### Written task
Please write the listing below out again exactly, leaving every picture behind.

### Data extract
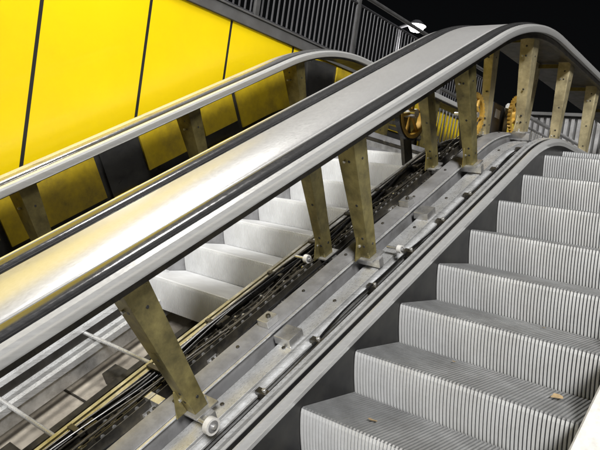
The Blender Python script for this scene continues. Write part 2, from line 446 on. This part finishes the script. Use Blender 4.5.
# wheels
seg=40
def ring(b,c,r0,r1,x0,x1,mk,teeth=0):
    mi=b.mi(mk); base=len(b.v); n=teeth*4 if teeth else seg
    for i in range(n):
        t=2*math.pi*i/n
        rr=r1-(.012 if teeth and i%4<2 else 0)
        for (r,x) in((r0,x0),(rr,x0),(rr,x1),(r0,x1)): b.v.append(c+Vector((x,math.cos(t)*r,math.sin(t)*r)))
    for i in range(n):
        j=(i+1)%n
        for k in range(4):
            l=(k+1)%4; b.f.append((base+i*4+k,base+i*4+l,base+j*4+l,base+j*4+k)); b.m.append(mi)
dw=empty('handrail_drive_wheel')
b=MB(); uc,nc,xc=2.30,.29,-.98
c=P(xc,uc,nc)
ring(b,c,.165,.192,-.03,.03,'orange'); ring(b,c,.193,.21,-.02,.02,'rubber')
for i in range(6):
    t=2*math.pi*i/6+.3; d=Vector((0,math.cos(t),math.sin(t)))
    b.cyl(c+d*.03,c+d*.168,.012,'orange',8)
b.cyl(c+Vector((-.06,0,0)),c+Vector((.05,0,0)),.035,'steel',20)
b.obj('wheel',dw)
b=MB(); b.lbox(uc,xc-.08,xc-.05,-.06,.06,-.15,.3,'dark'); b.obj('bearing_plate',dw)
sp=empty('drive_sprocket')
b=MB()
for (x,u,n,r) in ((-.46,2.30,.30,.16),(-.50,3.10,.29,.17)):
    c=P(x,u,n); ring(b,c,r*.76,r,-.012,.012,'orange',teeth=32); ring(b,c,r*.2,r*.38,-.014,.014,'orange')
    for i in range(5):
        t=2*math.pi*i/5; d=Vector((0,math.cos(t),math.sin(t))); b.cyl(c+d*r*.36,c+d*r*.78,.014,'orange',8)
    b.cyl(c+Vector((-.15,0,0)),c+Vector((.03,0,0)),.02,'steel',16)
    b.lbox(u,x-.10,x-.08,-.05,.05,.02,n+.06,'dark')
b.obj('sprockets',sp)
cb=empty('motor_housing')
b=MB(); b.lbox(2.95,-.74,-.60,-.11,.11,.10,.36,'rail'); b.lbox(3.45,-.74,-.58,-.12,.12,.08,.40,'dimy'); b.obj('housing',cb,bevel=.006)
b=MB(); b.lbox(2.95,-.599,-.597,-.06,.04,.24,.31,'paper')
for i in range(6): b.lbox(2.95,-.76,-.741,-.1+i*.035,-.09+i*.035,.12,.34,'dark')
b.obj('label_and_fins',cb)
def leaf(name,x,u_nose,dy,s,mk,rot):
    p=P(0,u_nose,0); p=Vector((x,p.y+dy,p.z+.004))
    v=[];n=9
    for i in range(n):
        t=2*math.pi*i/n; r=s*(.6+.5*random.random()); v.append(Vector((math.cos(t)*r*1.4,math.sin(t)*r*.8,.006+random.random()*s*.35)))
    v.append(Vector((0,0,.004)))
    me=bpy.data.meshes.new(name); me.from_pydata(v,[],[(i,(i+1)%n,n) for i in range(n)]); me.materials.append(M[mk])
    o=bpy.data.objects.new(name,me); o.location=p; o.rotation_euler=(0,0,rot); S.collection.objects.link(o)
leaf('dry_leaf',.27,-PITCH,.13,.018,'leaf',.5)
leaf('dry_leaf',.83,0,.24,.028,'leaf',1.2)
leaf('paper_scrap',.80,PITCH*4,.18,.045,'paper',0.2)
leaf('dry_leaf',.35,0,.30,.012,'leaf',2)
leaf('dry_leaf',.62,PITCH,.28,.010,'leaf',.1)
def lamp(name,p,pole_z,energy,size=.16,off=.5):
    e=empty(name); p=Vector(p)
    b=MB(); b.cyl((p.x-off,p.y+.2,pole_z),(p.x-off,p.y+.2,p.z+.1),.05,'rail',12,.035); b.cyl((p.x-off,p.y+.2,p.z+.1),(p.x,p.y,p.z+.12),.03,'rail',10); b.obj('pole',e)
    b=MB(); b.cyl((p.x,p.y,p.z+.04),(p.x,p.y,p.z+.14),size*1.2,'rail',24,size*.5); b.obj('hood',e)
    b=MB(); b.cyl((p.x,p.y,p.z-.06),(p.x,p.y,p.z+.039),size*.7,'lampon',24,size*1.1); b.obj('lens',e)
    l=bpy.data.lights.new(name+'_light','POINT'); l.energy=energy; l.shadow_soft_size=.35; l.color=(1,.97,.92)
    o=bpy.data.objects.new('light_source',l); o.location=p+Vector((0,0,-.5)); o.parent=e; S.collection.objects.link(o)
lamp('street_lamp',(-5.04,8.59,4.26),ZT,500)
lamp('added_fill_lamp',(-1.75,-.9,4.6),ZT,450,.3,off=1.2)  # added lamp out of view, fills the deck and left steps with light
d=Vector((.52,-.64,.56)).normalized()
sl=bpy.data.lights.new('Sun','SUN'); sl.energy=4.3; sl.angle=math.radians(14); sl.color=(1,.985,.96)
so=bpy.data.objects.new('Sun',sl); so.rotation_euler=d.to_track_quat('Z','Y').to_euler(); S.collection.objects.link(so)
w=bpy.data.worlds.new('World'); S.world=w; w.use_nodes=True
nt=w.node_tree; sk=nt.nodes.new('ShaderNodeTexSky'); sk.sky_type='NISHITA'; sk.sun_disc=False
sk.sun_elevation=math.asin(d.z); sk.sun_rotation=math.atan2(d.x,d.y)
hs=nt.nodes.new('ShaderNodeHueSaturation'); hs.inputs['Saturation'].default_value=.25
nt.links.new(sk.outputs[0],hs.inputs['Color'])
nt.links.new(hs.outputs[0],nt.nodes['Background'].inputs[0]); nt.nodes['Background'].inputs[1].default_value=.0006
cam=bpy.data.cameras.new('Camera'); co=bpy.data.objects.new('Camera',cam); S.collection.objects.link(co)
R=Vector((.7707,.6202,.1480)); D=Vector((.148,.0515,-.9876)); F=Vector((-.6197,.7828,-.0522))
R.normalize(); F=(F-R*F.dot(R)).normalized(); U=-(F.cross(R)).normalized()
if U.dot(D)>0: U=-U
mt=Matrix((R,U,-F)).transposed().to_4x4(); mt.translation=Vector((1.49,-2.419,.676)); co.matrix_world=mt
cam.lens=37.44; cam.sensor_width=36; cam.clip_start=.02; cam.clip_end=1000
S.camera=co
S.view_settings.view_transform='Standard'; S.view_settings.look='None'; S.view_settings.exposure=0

### Reply to the exercise
The Blender Python script for this scene continues. Write part 2, from line 446 on. This part finishes the script. Use Blender 4.5.
# wheels
seg=40
def ring(b,c,r0,r1,x0,x1,mk,teeth=0):
    mi=b.mi(mk); base=len(b.v); n=teeth*4 if teeth else seg
    for i in range(n):
        t=2*math.pi*i/n
        rr=r1-(.012 if teeth and i%4<2 else 0)
        for (r,x) in((r0,x0),(rr,x0),(rr,x1),(r0,x1)): b.v.append(c+Vector((x,math.cos(t)*r,math.sin(t)*r)))
    for i in range(n):
        j=(i+1)%n
        for k in range(4):
            l=(k+1)%4; b.f.append((base+i*4+k,base+i*4+l,base+j*4+l,base+j*4+k)); b.m.append(mi)
dw=empty('handrail_drive_wheel')
b=MB(); uc,nc,xc=2.30,.29,-.98
c=P(xc,uc,nc)
ring(b,c,.165,.192,-.03,.03,'orange'); ring(b,c,.193,.21,-.02,.02,'rubber')
for i in range(6):
    t=2*math.pi*i/6+.3; d=Vector((0,math.cos(t),math.sin(t)))
    b.cyl(c+d*.03,c+d*.168,.012,'orange',8)
b.cyl(c+Vector((-.06,0,0)),c+Vector((.05,0,0)),.035,'steel',20)
b.obj('wheel',dw)
b=MB(); b.lbox(uc,xc-.08,xc-.05,-.06,.06,-.15,.3,'dark'); b.obj('bearing_plate',dw)
sp=empty('drive_sprocket')
b=MB()
for (x,u,n,r) in ((-.46,2.30,.30,.16),(-.50,3.10,.29,.17)):
    c=P(x,u,n); ring(b,c,r*.76,r,-.012,.012,'orange',teeth=32); ring(b,c,r*.2,r*.38,-.014,.014,'orange')
    for i in range(5):
        t=2*math.pi*i/5; d=Vector((0,math.cos(t),math.sin(t))); b.cyl(c+d*r*.36,c+d*r*.78,.014,'orange',8)
    b.cyl(c+Vector((-.15,0,0)),c+Vector((.03,0,0)),.02,'steel',16)
    b.lbox(u,x-.10,x-.08,-.05,.05,.02,n+.06,'dark')
b.obj('sprockets',sp)
cb=empty('motor_housing')
b=MB(); b.lbox(2.95,-.74,-.60,-.11,.11,.10,.36,'rail'); b.lbox(3.45,-.74,-.58,-.12,.12,.08,.40,'dimy'); b.obj('housing',cb,bevel=.006)
b=MB(); b.lbox(2.95,-.599,-.597,-.06,.04,.24,.31,'paper')
for i in range(6): b.lbox(2.95,-.76,-.741,-.1+i*.035,-.09+i*.035,.12,.34,'dark')
b.obj('label_and_fins',cb)
def leaf(name,x,u_nose,dy,s,mk,rot):
    p=P(0,u_nose,0); p=Vector((x,p.y+dy,p.z+.004))
    v=[];n=9
    for i in range(n):
        t=2*math.pi*i/n; r=s*(.6+.5*random.random()); v.append(Vector((math.cos(t)*r*1.4,math.sin(t)*r*.8,.006+random.random()*s*.35)))
    v.append(Vector((0,0,.004)))
    me=bpy.data.meshes.new(name); me.from_pydata(v,[],[(i,(i+1)%n,n) for i in range(n)]); me.materials.append(M[mk])
    o=bpy.data.objects.new(name,me); o.location=p; o.rotation_euler=(0,0,rot); S.collection.objects.link(o)
leaf('dry_leaf',.27,-PITCH,.13,.018,'leaf',.5)
leaf('dry_leaf',.83,0,.24,.028,'leaf',1.2)
leaf('paper_scrap',.80,PITCH*4,.18,.045,'paper',0.2)
leaf('dry_leaf',.35,0,.30,.012,'leaf',2)
leaf('dry_leaf',.62,PITCH,.28,.010,'leaf',.1)
def lamp(name,p,pole_z,energy,size=.16,off=.5):
    e=empty(name); p=Vector(p)
    b=MB(); b.cyl((p.x-off,p.y+.2,pole_z),(p.x-off,p.y+.2,p.z+.1),.05,'rail',12,.035); b.cyl((p.x-off,p.y+.2,p.z+.1),(p.x,p.y,p.z+.12),.03,'rail',10); b.obj('pole',e)
    b=MB(); b.cyl((p.x,p.y,p.z+.04),(p.x,p.y,p.z+.14),size*1.2,'rail',24,size*.5); b.obj('hood',e)
    b=MB(); b.cyl((p.x,p.y,p.z-.06),(p.x,p.y,p.z+.039),size*.7,'lampon',24,size*1.1); b.obj('lens',e)
    l=bpy.data.lights.new(name+'_light','POINT'); l.energy=energy; l.shadow_soft_size=.35; l.color=(1,.97,.92)
    o=bpy.data.objects.new('light_source',l); o.location=p+Vector((0,0,-.5)); o.parent=e; S.collection.objects.link(o)
lamp('street_lamp',(-5.04,8.59,4.26),ZT,500)
lamp('added_fill_lamp',(-1.75,-.9,4.6),ZT,450,.3,off=1.2)  # added lamp out of view, fills the deck and left steps with light
d=Vector((.52,-.64,.56)).normalized()
sl=bpy.data.lights.new('Sun','SUN'); sl.energy=4.3; sl.angle=math.radians(14); sl.color=(1,.985,.96)
so=bpy.data.objects.new('Sun',sl); so.rotation_euler=d.to_track_quat('Z','Y').to_euler(); S.collection.objects.link(so)
w=bpy.data.worlds.new('World'); S.world=w; w.use_nodes=True
nt=w.node_tree; sk=nt.nodes.new('ShaderNodeTexSky'); sk.sky_type='NISHITA'; sk.sun_disc=False
sk.sun_elevation=math.asin(d.z); sk.sun_rotation=math.atan2(d.x,d.y)
hs=nt.nodes.new('ShaderNodeHueSaturation'); hs.inputs['Saturation'].default_value=.25
nt.links.new(sk.outputs[0],hs.inputs['Color'])
nt.links.new(hs.outputs[0],nt.nodes['Background'].inputs[0]); nt.nodes['Background'].inputs[1].default_value=.0006
cam=bpy.data.cameras.new('Camera'); co=bpy.data.objects.new('Camera',cam); S.collection.objects.link(co)
R=Vector((.7707,.6202,.1480)); D=Vector((.148,.0515,-.9876)); F=Vector((-.6197,.7828,-.0522))
R.normalize(); F=(F-R*F.dot(R)).normalized(); U=-(F.cross(R)).normalized()
if U.dot(D)>0: U=-U
mt=Matrix((R,U,-F)).transposed().to_4x4(); mt.translation=Vector((1.49,-2.419,.676)); co.matrix_world=mt
cam.lens=37.44; cam.sensor_width=36; cam.clip_start=.02; cam.clip_end=1000
S.camera=co
S.view_settings.view_transform='Standard'; S.view_settings.look='None'; S.view_settings.exposure=0